- [Task objective] Return the whole listing, line for line, without the pictures in it.

- [Given data]
______________________________

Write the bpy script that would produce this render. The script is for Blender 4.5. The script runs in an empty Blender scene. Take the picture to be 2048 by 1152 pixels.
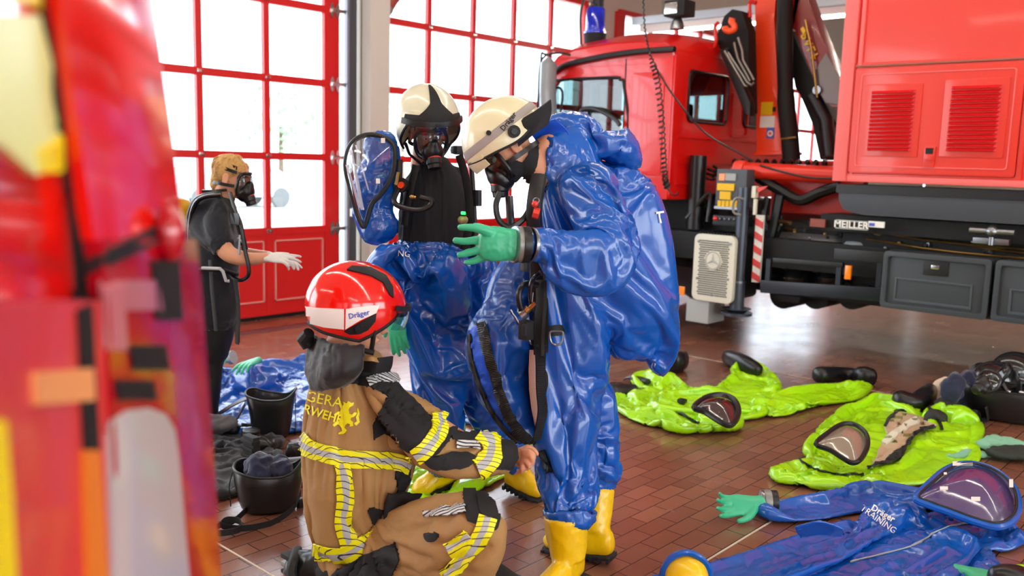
import bpy, bmesh, math, random
import numpy as np
from mathutils import Vector, Matrix, noise
from mathutils.bvhtree import BVHTree
from mathutils.geometry import tessellate_polygon
random.seed(7)
SC = bpy.context.scene
COL = SC.collection
# ------------------------------------------------------------------ camera
FPX, PITCH, ROLL, YAW, CAMH = 1780.0, math.atan(254/1780), math.atan(.0274), math.radians(42.1), 1.6
_fh = Vector((math.cos(YAW), math.sin(YAW), 0)); _rt = Vector((math.sin(YAW), -math.cos(YAW), 0)); _up = Vector((0, 0, 1))
_fw = _fh*math.cos(PITCH) - _up*math.sin(PITCH); _u0 = _fh*math.sin(PITCH) + _up*math.cos(PITCH)
_r = _rt*math.cos(ROLL) + _u0*math.sin(ROLL); _u = -_rt*math.sin(ROLL) + _u0*math.cos(ROLL)
CAM = Vector((0, 0, CAMH))
cd = bpy.data.cameras.new('camera'); cam = bpy.data.objects.new('camera', cd); COL.objects.link(cam)
cam.matrix_world = Matrix(((_r.x, _u.x, -_fw.x, 0), (_r.y, _u.y, -_fw.y, 0), (_r.z, _u.z, -_fw.z, CAMH), (0, 0, 0, 1)))
cd.sensor_width = 36; cd.lens = FPX*36/2048; cd.clip_start = .05; cd.clip_end = 300
cd.dof.use_dof = True; cd.dof.focus_distance = 3.6; cd.dof.aperture_fstop = 2.4
SC.camera = cam
# ------------------------------------------------------------------ light
SC.view_settings.view_transform = 'Standard'; SC.view_settings.look = 'None'; SC.view_settings.gamma = 1
SC.view_settings.exposure = 2.05
W = bpy.data.worlds.new('sky'); SC.world = W; W.use_nodes = True
_bg = W.node_tree.nodes['Background']; _bg.inputs[0].default_value = (.93, .97, 1, 1); _bg.inputs[1].default_value = 1.95

# pixel of the photograph -> world point
def ray(px, py): return _fw + _r*((px-1024)/FPX) - _u*((py-576)/FPX)
def G(px, py, z=0):
    d = ray(px, py); return CAM + d*((z-CAMH)/d.z)
def onX(px, py, X): d = ray(px, py); return CAM + d*(X/d.x)
def onY(px, py, Y): d = ray(px, py); return CAM + d*(Y/d.y)
def D(px, py, dep): d = ray(px, py); return CAM + d*(dep/d.dot(_fh))
def proj(p):
    v = Vector(p)-CAM; z = v.dot(_fw); return 1024+FPX*v.dot(_r)/z, 576-FPX*v.dot(_u)/z
def V(*a): return Vector(a)

# ------------------------------------------------------------------ materials
def lin(h):
    if not isinstance(h, str): return tuple(h)
    h = h.lstrip('#'); o = []
    for i in (0, 2, 4):
        c = int(h[i:i+2], 16)/255; o.append(c/12.92 if c <= .04045 else ((c+.055)/1.055)**2.4)
    return tuple(o)
MATS = {}
def mat(name, col='808080', rough=.5, metal=0, coat=0, bump=0, bscale=20, bkind='noise', emit=0, alpha=1, var=0, vscale=8, trans=0, spec=.5, sheen=0):
    if name in MATS: return MATS[name]
    m = bpy.data.materials.new(name); m.use_nodes = True; nt = m.node_tree; b = nt.nodes['Principled BSDF']
    c = lin(col)
    b.inputs['Base Color'].default_value = (*c, 1); b.inputs['Roughness'].default_value = rough; b.inputs['Metallic'].default_value = metal
    b.inputs['Coat Weight'].default_value = coat; b.inputs['Coat Roughness'].default_value = .08
    b.inputs['Specular IOR Level'].default_value = spec; b.inputs['Transmission Weight'].default_value = trans
    if sheen: b.inputs['Sheen Weight'].default_value = sheen
    if emit: b.inputs['Emission Color'].default_value = (*c, 1); b.inputs['Emission Strength'].default_value = emit
    tc = nt.nodes.new('ShaderNodeTexCoord')
    if bump:
        n = nt.nodes.new('ShaderNodeTexNoise'); n.inputs['Scale'].default_value = bscale; n.inputs['Detail'].default_value = 4
        if bkind == 'fold': n.noise_type = 'RIDGED_MULTIFRACTAL'; n.inputs['Detail'].default_value = 2; n.inputs['Distortion'].default_value = .6
        nt.links.new(tc.outputs['Object'], n.inputs['Vector'])
        bp = nt.nodes.new('ShaderNodeBump'); bp.inputs['Strength'].default_value = bump; bp.inputs['Distance'].default_value = .01
        nt.links.new(n.outputs[0], bp.inputs['Height']); nt.links.new(bp.outputs[0], b.inputs['Normal'])
    if var:
        n2 = nt.nodes.new('ShaderNodeTexNoise'); n2.inputs['Scale'].default_value = vscale; n2.inputs['Detail'].default_value = 5
        nt.links.new(tc.outputs['Object'], n2.inputs['Vector'])
        mx = nt.nodes.new('ShaderNodeMix'); mx.data_type = 'RGBA'; mx.inputs[6].default_value = (*[x*(1-var) for x in c], 1); mx.inputs[7].default_value = (*[min(1, x*(1+var)) for x in c], 1)
        nt.links.new(n2.outputs[0], mx.inputs[0]); nt.links.new(mx.outputs[2], b.inputs['Base Color'])
    MATS[name] = m; return m
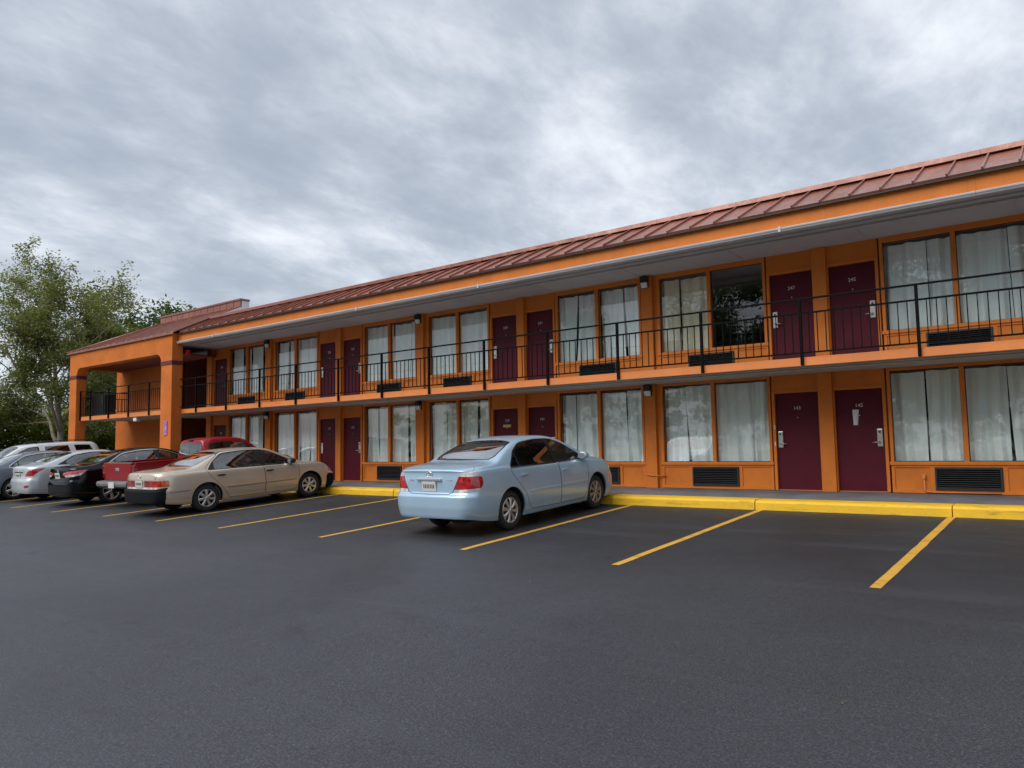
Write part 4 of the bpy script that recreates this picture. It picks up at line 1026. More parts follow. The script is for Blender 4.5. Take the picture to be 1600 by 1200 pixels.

______________________________

- [Written response]
Write the bpy script that would produce this render. The script is for Blender 4.5. The script runs in an empty Blender scene. Take the picture to be 2048 by 1152 pixels.
import bpy, bmesh, math, random
import numpy as np
from mathutils import Vector, Matrix, noise
from mathutils.bvhtree import BVHTree
from mathutils.geometry import tessellate_polygon
random.seed(7)
SC = bpy.context.scene
COL = SC.collection
# ------------------------------------------------------------------ camera
FPX, PITCH, ROLL, YAW, CAMH = 1780.0, math.atan(254/1780), math.atan(.0274), math.radians(42.1), 1.6
_fh = Vector((math.cos(YAW), math.sin(YAW), 0)); _rt = Vector((math.sin(YAW), -math.cos(YAW), 0)); _up = Vector((0, 0, 1))
_fw = _fh*math.cos(PITCH) - _up*math.sin(PITCH); _u0 = _fh*math.sin(PITCH) + _up*math.cos(PITCH)
_r = _rt*math.cos(ROLL) + _u0*math.sin(ROLL); _u = -_rt*math.sin(ROLL) + _u0*math.cos(ROLL)
CAM = Vector((0, 0, CAMH))
cd = bpy.data.cameras.new('camera'); cam = bpy.data.objects.new('camera', cd); COL.objects.link(cam)
cam.matrix_world = Matrix(((_r.x, _u.x, -_fw.x, 0), (_r.y, _u.y, -_fw.y, 0), (_r.z, _u.z, -_fw.z, CAMH), (0, 0, 0, 1)))
cd.sensor_width = 36; cd.lens = FPX*36/2048; cd.clip_start = .05; cd.clip_end = 300
cd.dof.use_dof = True; cd.dof.focus_distance = 3.6; cd.dof.aperture_fstop = 2.4
SC.camera = cam
# ------------------------------------------------------------------ light
SC.view_settings.view_transform = 'Standard'; SC.view_settings.look = 'None'; SC.view_settings.gamma = 1
SC.view_settings.exposure = 2.05
W = bpy.data.worlds.new('sky'); SC.world = W; W.use_nodes = True
_bg = W.node_tree.nodes['Background']; _bg.inputs[0].default_value = (.93, .97, 1, 1); _bg.inputs[1].default_value = 1.95

# pixel of the photograph -> world point
def ray(px, py): return _fw + _r*((px-1024)/FPX) - _u*((py-576)/FPX)
def G(px, py, z=0):
    d = ray(px, py); return CAM + d*((z-CAMH)/d.z)
def onX(px, py, X): d = ray(px, py); return CAM + d*(X/d.x)
def onY(px, py, Y): d = ray(px, py); return CAM + d*(Y/d.y)
def D(px, py, dep): d = ray(px, py); return CAM + d*(dep/d.dot(_fh))
def proj(p):
    v = Vector(p)-CAM; z = v.dot(_fw); return 1024+FPX*v.dot(_r)/z, 576-FPX*v.dot(_u)/z
def V(*a): return Vector(a)

# ------------------------------------------------------------------ materials
def lin(h):
    if not isinstance(h, str): return tuple(h)
    h = h.lstrip('#'); o = []
    for i in (0, 2, 4):
        c = int(h[i:i+2], 16)/255; o.append(c/12.92 if c <= .04045 else ((c+.055)/1.055)**2.4)
    return tuple(o)
MATS = {}
def mat(name, col='808080', rough=.5, metal=0, coat=0, bump=0, bscale=20, bkind='noise', emit=0, alpha=1, var=0, vscale=8, trans=0, spec=.5, sheen=0):
    if name in MATS: return MATS[name]
    m = bpy.data.materials.new(name); m.use_nodes = True; nt = m.node_tree; b = nt.nodes['Principled BSDF']
    c = lin(col)
    b.inputs['Base Color'].default_value = (*c, 1); b.inputs['Roughness'].default_value = rough; b.inputs['Metallic'].default_value = metal
    b.inputs['Coat Weight'].default_value = coat; b.inputs['Coat Roughness'].default_value = .08
    b.inputs['Specular IOR Level'].default_value = spec; b.inputs['Transmission Weight'].default_value = trans
    if sheen: b.inputs['Sheen Weight'].default_value = sheen
    if emit: b.inputs['Emission Color'].default_value = (*c, 1); b.inputs['Emission Strength'].default_value = emit
    tc = nt.nodes.new('ShaderNodeTexCoord')
    if bump:
        n = nt.nodes.new('ShaderNodeTexNoise'); n.inputs['Scale'].default_value = bscale; n.inputs['Detail'].default_value = 4
        if bkind == 'fold': n.noise_type = 'RIDGED_MULTIFRACTAL'; n.inputs['Detail'].default_value = 2; n.inputs['Distortion'].default_value = .6
        nt.links.new(tc.outputs['Object'], n.inputs['Vector'])
        bp = nt.nodes.new('ShaderNodeBump'); bp.inputs['Strength'].default_value = bump; bp.inputs['Distance'].default_value = .01
        nt.links.new(n.outputs[0], bp.inputs['Height']); nt.links.new(bp.outputs[0], b.inputs['Normal'])
    if var:
        n2 = nt.nodes.new('ShaderNodeTexNoise'); n2.inputs['Scale'].default_value = vscale; n2.inputs['Detail'].default_value = 5
        nt.links.new(tc.outputs['Object'], n2.inputs['Vector'])
        mx = nt.nodes.new('ShaderNodeMix'); mx.data_type = 'RGBA'; mx.inputs[6].default_value = (*[x*(1-var) for x in c], 1); mx.inputs[7].default_value = (*[min(1, x*(1+var)) for x in c], 1)
        nt.links.new(n2.outputs[0], mx.inputs[0]); nt.links.new(mx.outputs[2], b.inputs['Base Color'])
    MATS[name] = m; return m
Write part 4 of the bpy script that recreates this picture. It picks up at line 1026. More parts follow. The script is for Blender 4.5. Take the picture to be 1600 by 1200 pixels.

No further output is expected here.